Sunday, December 21, 2014

Downwind & Half an Oar Short

With the wind blowing up the lake, Nathaniel decided to get his rowing out of the way first, rowing to a downlake spot he wanted to investigate and then working one bank back toward the truck while letting the wind do most of the work.

Good plan, but things don't always go as planned.

About 100 feet shy of the spot, one of the two-piece oars came apart, and we both watched helplessly as the blade end sank out of sight. An oar with no blade is as useful as no oar, and one good oar in a oarlock is as useful as zero oars, unless you just want to spin, which we didn't. So the lone oar became a long, heavy, awkward paddle with no t-grip.

We were almost to the spot, and wind had shifted a bit and was crossing the lake, so Nathaniel decided to complete the quest. He'd still work us back along the bank and fish, just without the aid of the wind at his back.

If you fish, you might guess the next part. While we were fishing that spot, the wind finished shifting and picked up a bit, so by the time were ready to work the other way, it was blowing steadily, straight down the lake, and away from the truck.

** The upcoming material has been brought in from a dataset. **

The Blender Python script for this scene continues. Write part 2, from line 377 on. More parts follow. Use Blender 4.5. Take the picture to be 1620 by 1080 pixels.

Nathaniel soon learned just how inefficient it is to use an oar to paddle a johnboat into the wind. Each oar/paddle stroke moved the boat slightly forward but turned it more, and switching sides robbed distance back because of the wind. He eventually came up with an awkward sculling-type stroke off he back of the boat that worked a little better than traditional paddling (see video). I took the paddle once just to keep us from loosing too much while he rested momentarily, but I was even less efficient working backward from the johnboat's front seat.

We made it back to the truck in OK time, but Nathaniel only ended up fishing about 10 minutes while we were out there. Sounded like a good plan!